Tools & technologies that aid decisions
- Real-time dashboards and COPs: synthesize sensor data, maps, and status indicators into actionable displays.
- Predictive analytics: forecast likely trajectories, but treat models as decision aids, not oracles.
- Communication redundancy: ensure multiple comms paths (satcom, radio, mesh, secure messaging).
- Decision support systems: scenario generators, Monte Carlo simulations, and Bayesian updating tools help quantify uncertainty.
- Automation for routine tasks: frees human bandwidth for judgment tasks; ensure human-in-the-loop for critical decisions.
Case studies (brief)
- Military: A battlefield commander uses the OODA loop to defeat an opponent by exploiting tempo — rapidly probing, withdrawing, and striking where the enemy is exposed.
- Emergency response: During a wildfire, incident commanders prioritize evacuation (commander’s intent), delegate containment sectors, and use drones/COPs to maintain SA despite smoke and shifting winds.
- Corporate crisis: A CEO facing a product safety crisis assembles a cross-functional war room, runs a rapid premortem to anticipate PR/legal traps, and issues a transparent recall while stabilizing supply chains.
Training the commander
- Scenario-based exercises: replicate stressors (time pressure, ambiguous intel) and force decisions with consequences.
- Role rotation: leaders serve in subordinate execution roles to understand operational constraints and improve empathy.
- After-action learning: codify lessons into checklists, heuristics, and training vignettes.
- Simulation fidelity: increase realism gradually — mental rehearsal, table-top, then live exercises with injected surprises.
- Mentorship and narrative learning: veterans’ stories provide pattern recognition scaffolding for RPD.

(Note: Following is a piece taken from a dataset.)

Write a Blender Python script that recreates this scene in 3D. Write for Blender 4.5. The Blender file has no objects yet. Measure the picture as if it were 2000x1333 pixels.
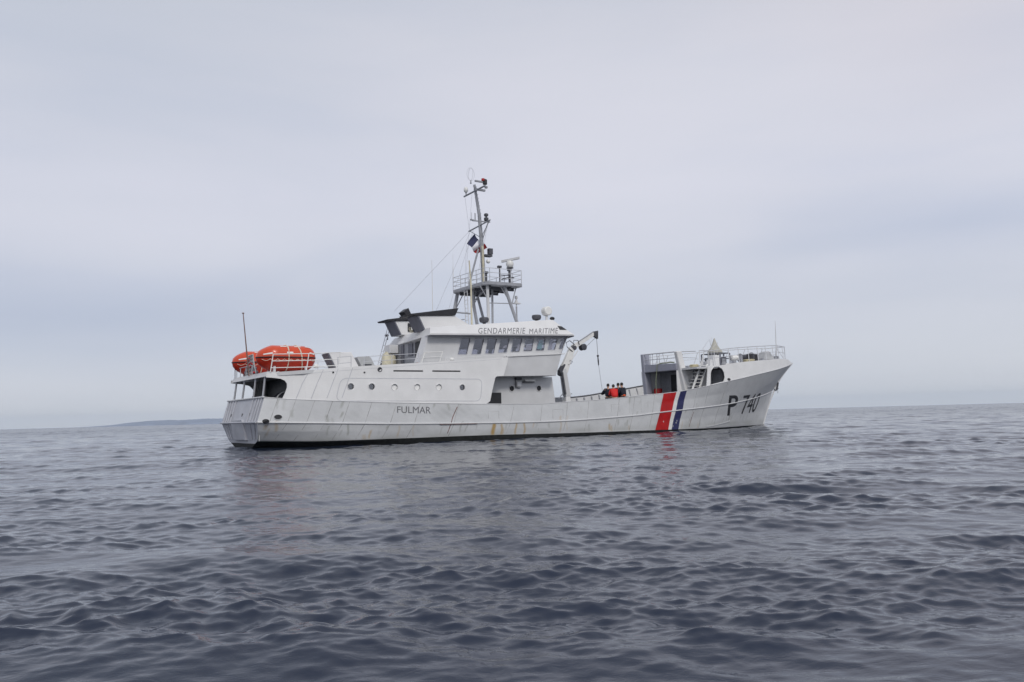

Quick reference checklists
- Before acting: clarify commander’s intent, identify the critical constraint, list top three options, and select the provisional course.

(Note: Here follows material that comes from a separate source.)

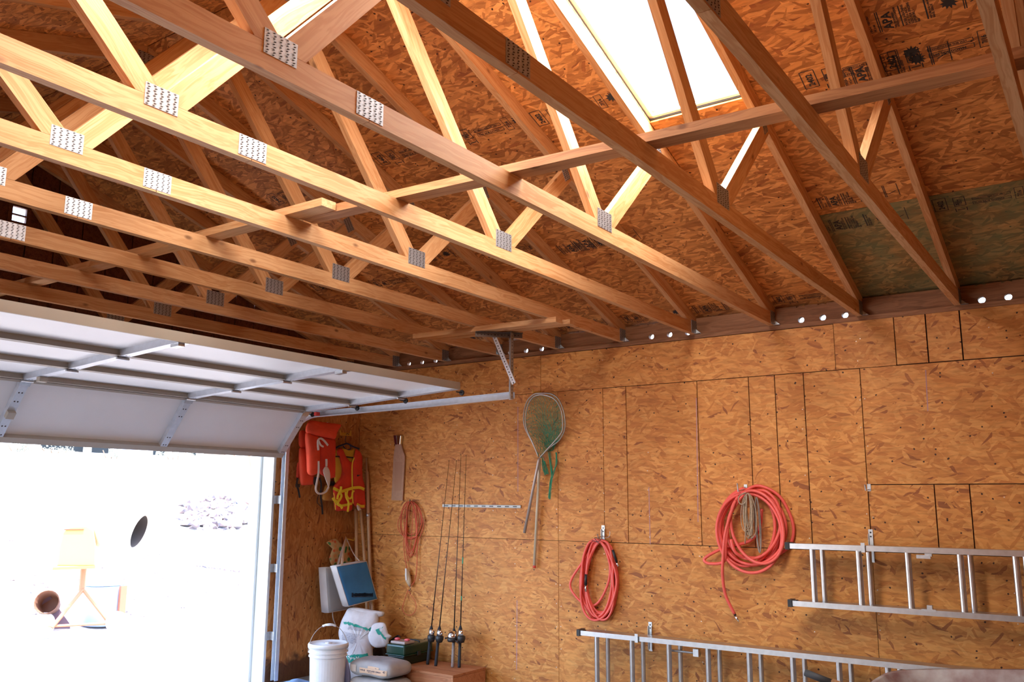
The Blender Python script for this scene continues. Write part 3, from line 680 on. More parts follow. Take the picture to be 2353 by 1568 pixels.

- Under severe time pressure: apply RPD — recognize pattern, pick best-fit option, mentally simulate worst-case, act.
- When time allows: run a short risk matrix, consult affected functions, and run a premortem.
- After action: capture decisions, assumptions, outcomes, and recommended fixes.
Common pitfalls and how to avoid them
- Overreliance on a single information source — diversify sensors and perspectives.
- Micromanagement under stress — trust trained subordinates and focus on priorities.
- Analysis paralysis — set decision deadlines and use satisficing when optimal choice is unattainable.
- Failure to communicate intent — use simple, repeatable phrasing and confirm understanding.
Final thought
Decision-making under pressure is a practiced craft: it blends structured frameworks, psychological preparedness, team design, and technological support. Commanders who train deliberately, plan for failure, and cultivate clear intent can convert chaos into coherent action — not by removing uncertainty, but by shaping how they and their teams respond to it.